=== Short problem ===
Among the lines below, count those containing the word "script". Give the number only.

>> Begin Material provided

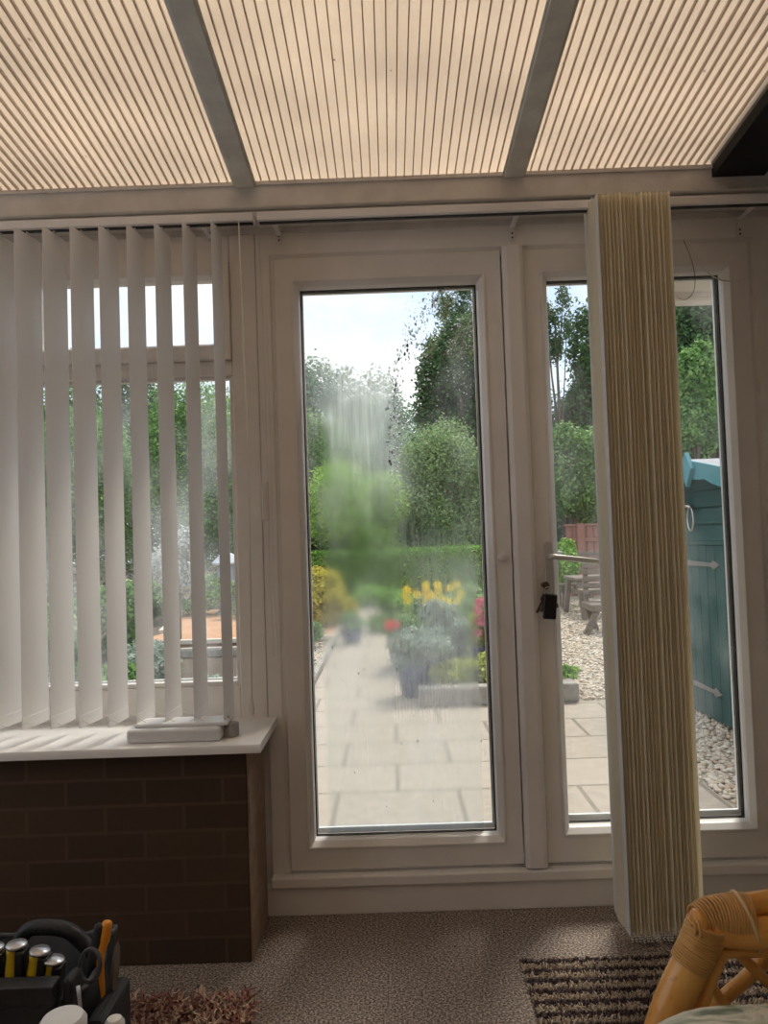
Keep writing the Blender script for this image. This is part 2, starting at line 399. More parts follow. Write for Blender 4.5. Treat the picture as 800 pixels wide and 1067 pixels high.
struct(MB().box((WX1+.0005, WY0+.004, 0), (WX1+.006, -.03, .600)).build('trim_4', pbr('tan_render_door_lit', (.36,.25,.18), (.27,.18,.125), 25, .9, .6, 60)), 'tan rendered end face of the dwarf wall, door light put into its colour', 'wall end')  # tan lighter than the brick; light from the doors is put into its colour
# door set positions (wall plane Y=0)
dL = vx(0, (285,270), (303,906)); dM0 = vx(0, (523,264), (543.5,900)); dM1 = vx(0, (545,263), (566,897))
dR = vx(0, (781,255), (804,885)); dT = hz(0, (285,270), (523,264), (540,263), (780,255)); dB = hz(0, (305,908), (543,900), (566,897.5), (732,889), (800,886))
WZ0 = .62
print('doors', dL, dM0, dM1, dR, dT, dB, 'wall', WX1, WY0)
# pane rectangles
PRx0 = vx(.03, (568,294), (590,856)); PRx1 = vx(.03, (747,290), (774,852)); PRz1 = hz(.03, (568,293), (746,289)); PRz0 = hz(.03, (592,857), (765,851))
print('paneL', PLx0, PLx1, PLz0, PLz1, 'paneR', PRx0, PRx1, PRz0, PRz1)
FT = hz(-.02, (400,238))            # underside of the head trim
# outer frame of the doors
fo = empty('trim_1', ((dL+dR)/2, 0, 0)); struct(fo, 'white plastic outer frame around the double doors', 'door frame')
oL = dL-.058; oR = dR+.075
MB().ring(oL, oR, .045, FT+.03, [(0,-.01),(.045,-.01),(.05,-.004),(.058,-.004),(.058,.08),(0,.08)], wr=1.25, wb=1.4, wt=2.3).build('frame', M['upvc'], fo, bevel=.002)
# threshold and plinth
MB().box((oL, -.045, dB-.045), (XR, .09, dB-.012)).build('threshold', M['upvc'], fo, bevel=.005)
MB().box((WX1+.002, -.03, 0), (XR, .10, dB-.045)).build('plinth', M['upvc'], fo, bevel=.003)
MB().box((WX1-.06, .0, 0), (oL+.008, .09, .70)).build('corner_post', M['upvc'], fo)
MB().box((oR, -.012, dB-.012), (XR, .08, FT+.03)).build('side_panel', M['upvc_old'], fo, bevel=.003)

def leaf(name, x0, x1, px0, px1, pz0, pz1, label, yo=0):
    r = empty(name, ((x0+x1)/2, 0, dB)); struct(r, label, 'door')
    # stiles and rails: a mitred ring from the outer edge to the bead, then the bead, each with own widths
    def quadring(a, b, ys, mat, nm, bev=.003):
        (ax0,ax1,az0,az1), (bx0,bx1,bz0,bz1) = a, b; m = MB()
        n = len(ys); corners = []
        for t, y in ys:
            corners.append(((ax0+(bx0-ax0)*t, az0+(bz0-az0)*t), (ax1+(bx1-ax1)*t, az0+(bz0-az0)*t), (ax1+(bx1-ax1)*t, az1+(bz1-az1)*t), (ax0+(bx0-ax0)*t, az1+(bz1-az1)*t), y))
        vs = []
        for c in range(4):
            for k in corners: vs.append((k[c][0], k[4], k[c][1]))
        fs = []
        for c in range(4):
            for i in range(n):
                j = (i+1) % n; e = (c+1) % 4; fs.append((c*n+i, e*n+i, e*n+j, c*n+j))
        m.add(vs, fs); return m.build(nm, mat, r, bevel=bev)
    B = .024
    A = (x0+.002, x1-.002, dB, dT); Q = (px0-B, px1+B, pz0-B, pz1+B)
    quadring(A, Q, [(0,-.020+yo),(1,-.020+yo),(1,.055+yo),(0,.055+yo)], M['upvc'], 'sash_frame', .004)
    P = (px0, px1, pz0, pz1)
    quadring((px0-B-.001, px1+B+.001, pz0-B-.001, pz1+B+.001), P, [(0,-.024+yo),(.25,-.024+yo),(.85,-.006+yo),(1,.004+yo),(1,.026),(0,.026)], M['upvc'], 'glazing_bead', .0015)
    quadring(P, (px0+.003, px1-.004, pz0+.0015, pz1-.003), [(0,.022),(1,.022),(1,.038),(0,.038)], M['seal'], 'gasket', 0)
    # bright spacer bar inside the double glazing
    quadring((px0+.002, px1-.002, pz0+.002, pz1-.002), (px0+.007, px1-.010, pz0+.020, pz1-.007), [(0,.040),(1,.040),(1,.052),(0,.052)], M['alu'], 'spacer_bar', 0)
    MB().box((px0-.02, .0305, pz0-.02), (px1+.02, .0325, pz1+.02)).build('pane', M['glass'], r)
    return r
d1 = leaf('door_1', dL, dM0, PLx0, PLx1, PLz0, PLz1, 'left white glazed door leaf, its pane misted with condensation')
d2 = leaf('door_2', dM1, dR, PRx0, PRx1, PRz0, PRz1, 'right white glazed door leaf with lever handle, behind the gathered blind')
# astragal between leaves
am = MB(); xc = (dM0+dM1)/2; hw = (dM1-dM0)/2
am.prism([(xc-hw,-.02),(xc-hw,-.038),(xc-hw*.6,-.046),(xc+hw*.6,-.046),(xc+hw,-.038),(xc+hw,-.02)], 'z', dB-.005, dT+.008)
am.box((dM0-.012, .056, dB-.005), (dM1+.012, .072, dT+.008)); am.build('centre_post', M['upvc'], d1, bevel=.003)
# condensation film, thin
MB().box((PLx0+.004, .0285, PLz0+.004), (PLx1-.004, .0288, PLz1-.004)).build('condensation', M['condensation'], d1)
m = MB(); m.add([(PLx0+.004,.0296,PLz0+.004),(PLx1-.004,.0296,PLz0+.004),(PLx1-.004,.0296,PLz1-.004),(PLx0+.004,.0296,PLz1-.004)], [(0,1,2,3)]); m.build('mist_film', M['mist'], d1)
# drops
ico = [(0,0,1)]+[(math.cos(a)*.8, math.sin(a)*.8, .5) for a in [2*PI*i/6 for i in range(6)]]+[(math.cos(a), math.sin(a), 0) for a in [2*PI*i/6 for i in range(6)]]
icof = [(0,1+i,1+(i+1)%6) for i in range(6)]+[(1+i,7+i,7+(i+1)%6,1+(i+1)%6) for i in range(6)]+[tuple(range(12,6,-1))]
dm = MB()
def drop(x, z, r, el=1.2):
    dm.add([(x+a*r, .0272-c*r*.55, z+b*r*el) for a, b, c in ico], [tuple(reversed(f)) for f in icof])
for i in range(260):
    t = random.random(); p = smoothpath([(462,300,0),(432,345,0),(413,390,0),(411,440,0),(410,490,0)], 6)
    q = p[int(t*(len(p)-1))]; P_ = at(q.x+random.gauss(0, 4.5), q.y+random.uniform(-8, 8), .0272); drop(P_.x, P_.z, random.uniform(.0015,.0042), random.uniform(1,2.2))
for i in range(380):
    P_ = at(random.uniform(420, 494), 306+abs(random.gauss(0, 70)), .0272)
    drop(P_.x, P_.z, random.uniform(.001,.0026))
for i in range(24):
    P_ = at(random.uniform(345, 505), random.uniform(600, 850), .0272)
    drop(P_.x, P_.z, random.uniform(.001,.002), random.uniform(1.2, 5))
o = dm.build('water_drop', M['water'], d1, smooth=True); o['kind'] = 'stuff'
# snib on left leaf
p = at(525, 581, -.05); m = MB()
m.lathe([(.001,-.002),(.014,-.002),(.015,0),(.014,.004),(.008,.006),(.001,.006)], (p.x, -.020, p.z), 20, Matrix.Rotation(PI/2, 3, 'X'))
m.box((p.x-.004, -.038, p.z-.010), (p.x+.005, -.024, p.z+.008))
m.build('snib', M['bead'], d1, auto=True)
# handle on right leaf
hp = at(571, 580, -.02); h = MB()
h.prism([(math.cos(a)*.014+hp.x, math.sin(a)*.014+(hp.z+.035 if a < PI else hp.z-.150)) for a in [2*PI*i/24 for i in range(24)]], 'y', -.032, -.020)
backp = h.build('handle_plate', M['handle'], d2, bevel=.002)
h = MB(); h.tube(smoothpath([(hp.x,-.03,hp.z),(hp.x,-.058,hp.z),(hp.x+.012,-.072,hp.z),(hp.x+.07,-.075,hp.z-.008),(hp.x+.150,-.070,hp.z-.020)], 5), [.0095]*10+[.0085]*11, 12)
h.build('lever_handle', M['handle'], d2, smooth=True)
h = MB(); h.tube([(hp.x+.005,.05,hp.z+.005),(hp.x+.005,.085,hp.z+.005),(hp.x+.07,.09,hp.z+.005)], .009, 10); h.build('outer_lever', M['handle'], d2, smooth=True)
kp = at(568, 610, -.05); h = MB(); h.lathe([(.001,-.02),(.0085,-.02),(.0085,.012),(.001,.012)], (kp.x, -.035, kp.z), 16, Matrix.Rotation(PI/2, 3, 'X')); h.build('lock_cylinder', M['brass'], d2, auto=True)
# keys
ks = thing('key_ring', 'bunch of keys with black fob hanging from the door lock', 'keys', (kp.x, -.055, kp.z))
m = MB(); m.prism([(kp.x+math.cos(a)*.011, kp.z+math.sin(a)*.013) for a in [2*PI*i/14 for i in range(14)]], 'y', -.064, -.060); m.build('key', M['brass'], ks)
m = MB(); m.tube([(kp.x+.004+math.cos(2*PI*i/20)*.014, -.066+.004*math.sin(2*PI*i/10), kp.z-.018+math.sin(2*PI*i/20)*.014) for i in range(20)], .0014, 6, closed=True); m.build('split_ring', M['metal'], ks, smooth=True)
fx, fz = at(573, 632, -.07).x, at(573, 632, -.07).z
m = MB(); m.box((-.021,-.006,-.040), (.021,.006,.040), Matrix.Translation((fx,-.070,fz)) @ Matrix.Rotation(R(6), 4, 'Y')); m.build('fob', M['fob'], ks, bevel=.005)
for dx, an, L in ((-.012, 28, .062), (.026, -30, .045), (-.006, 18, .055)):
    m = MB(); T = Matrix.Translation((kp.x+dx*.4, -.068-dx*.1, kp.z-.03)) @ Matrix.Rotation(R(an), 4, 'Y')
    m.box((-.009,-.001,-.020), (.009,.001,.002), T); m.box((-.004,-.001,-L), (.003,.001,-.018), T); m.box((.003,-.001,-L+.004), (.005,.001,-L+.02), T)
    m.build('key', M['brass'], ks)

# ------------------------------------------------------------------ eaves beam and head trims
ZB1 = hz(-.12, (400,187)); ZB0 = hz(-.12, (400,211))
be = empty('trim_2', (0,-.02,ZB0)); struct(be, 'pale eaves beam running above the doors and window', 'beam')
MB().box((XL, -.12, ZB0), (XR, .12, ZB1)).build('beam', M['upvc_old'], be, bevel=.004)
MB().box((XL, -.10, ZB0-.024), (XR, .10, ZB0-.001)).build('cover_strip', M['upvc_old'], be, bevel=.004)
MB().box((XL, -.016, FT-.002), (XR, .10, ZB0-.022)).build('head_board', M['upvc_old'], be, bevel=.003)
print('beam', ZB0, ZB1, 'FT', FT)

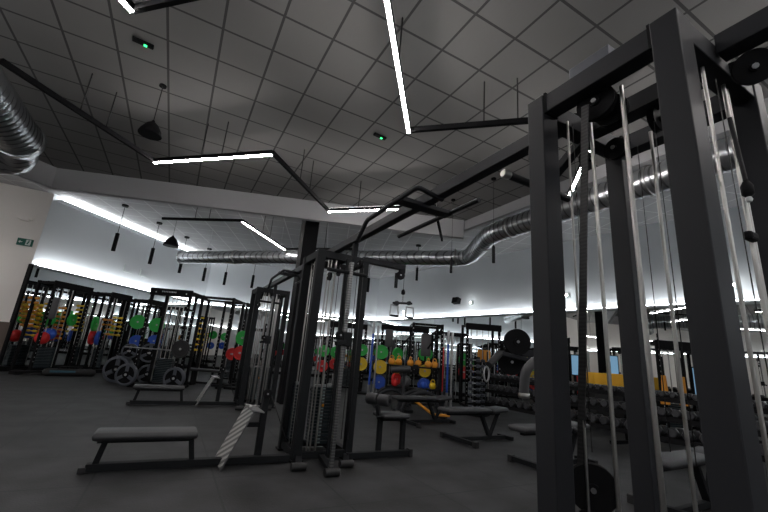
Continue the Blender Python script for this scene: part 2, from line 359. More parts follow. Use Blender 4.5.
# exit sign and wall lamp on the beige wall
t=thing('exit_sign','small green and white emergency exit sign on the beige wall','sign',(-4.55,15.36,3.72))
mb('exitg').box((0,0,.12),(.38,.03,.22)).build('sign_panel',parent=t)
k=mb('exitw').box((.08,-.018,.12),(.12,.006,.17))
k.box((-.09,-.018,.12),(.06,.006,.02)); k.quad((-.16,-.02,.12),(-.11,-.02,.08),(-.11,-.02,.16)); k.build('arrow_and_door',parent=t)
k=mb('exitg').box((.075,-.024,.11),(.03,.006,.09),Matrix.Rotation(.35,3,'Y')).box((.09,-.024,.175),(.03,.006,.03)); k.build('running_figure',parent=t)
t=thing('wall_lamp','small beige wedge shaped wall lamp above the exit sign','lamp',(-4.72,15.35,4.55))
mb('beige').prism([(-.2,0),(.2,0),(.2,-.05),(-.2,-.05)],0,.10).box((0,-.05,-.02),(.2,.10,.05)).build('lamp_body',parent=t)
# outline squares high on the left wall
for s,l in ((3.2,'left one of two thin white outline marks high on the left wall'),(4.0,'right one of two thin white outline marks high on the left wall')):
    p=WL0+(WL1-WL0).normalized()*s; t=thing('wall_hook',l,'wall bracket',(p.x,p.y,3.75),math.atan2(6.35,5.35),'thin white wall brackets')
    mb('exitw').box((.2,-.03,0),(.42,.03,.02)).box((0,-.03,.14),(.02,.03,.28)).build('bracket',parent=t)
# speaker + its lit patch
t=thing('wall_speaker','dark square loudspeaker mounted on the right wall next to a small glowing wall lamp','speaker',(10.36,12.75,3.72),math.radians(97.5))
mb('frame2').box((0,.0,.12),(.34,.22,.26),Matrix.Rotation(.25,3,'X'),bev=.02).build('cabinet',parent=t)
mb('frame2').beam((0,-.08,.12),(0,-.22,.12),.04,.04).build('bracket',parent=t)
def walllamp(y,z_,label,e=3):
    x=WB.x+(WB.y-y)/(WB.y-WR.y)*(WR.x-WB.x)
    t=thing('wall_lamp',label,'lamp',(x-.06,y,z_),math.radians(7.5))
    mb('exitw').box((0,0,0),(.10,.14,.14),bev=.02).build('lamp_body',parent=t)
    mb('led').box((-.055,0,0),(.012,.05,.05)).build('lamp_lens',parent=t)
    l=bpy.data.lights.new('wall_lamp_light','POINT'); l.energy=e; l.color=(.95,1,1); l.shadow_soft_size=.06
    o=bpy.data.objects.new('wall_lamp_light',l); COL.objects.link(o); o.parent=t; o.location=(-.20,0,0)
walllamp(12.05,3.72,'small glowing wall lamp beside the loudspeaker on the right wall')
walllamp(16.4,3.55,'small glowing wall lamp behind the hanging handles')
walllamp(8.0,3.70,'small glowing wall lamp just past the left post of the near tower')
walllamp(3.9,3.60,'small glowing wall lamp seen through the rods at the far right edge')

# ---------------------------------------------------------------- cable towers
def pulley(m,c,axis,r,w=.03):
    a=V(axis).normalized(); m.lathe([(r*.25,-w*.9),(r*.25,-w/2),(r,-w/2),(r*.97,-w*.2),(r*.9,0),(r*.97,w*.2),(r,w/2),(r*.25,w/2),(r*.25,w*.9)],c,a,28)
def wheel_part(parent,c,axis,r,w=.03):
    k=mb('frame2'); pulley(k,c,axis,r,w); k.use('dullchrome'); a=V(axis).normalized(); k.lathe([(.011,-w*1.1),(.011,w*1.1)],c,a,8); return k.build('pulley_wheel',parent=parent)
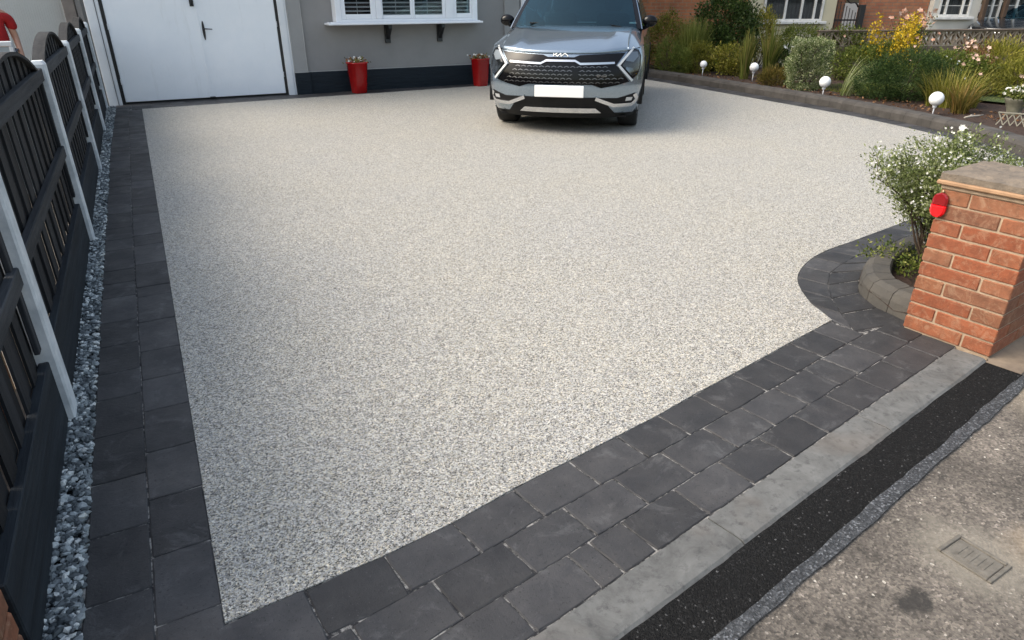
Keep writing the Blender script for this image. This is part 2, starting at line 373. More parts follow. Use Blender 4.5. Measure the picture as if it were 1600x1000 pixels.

>> End Material provided

=== Task answer ===
3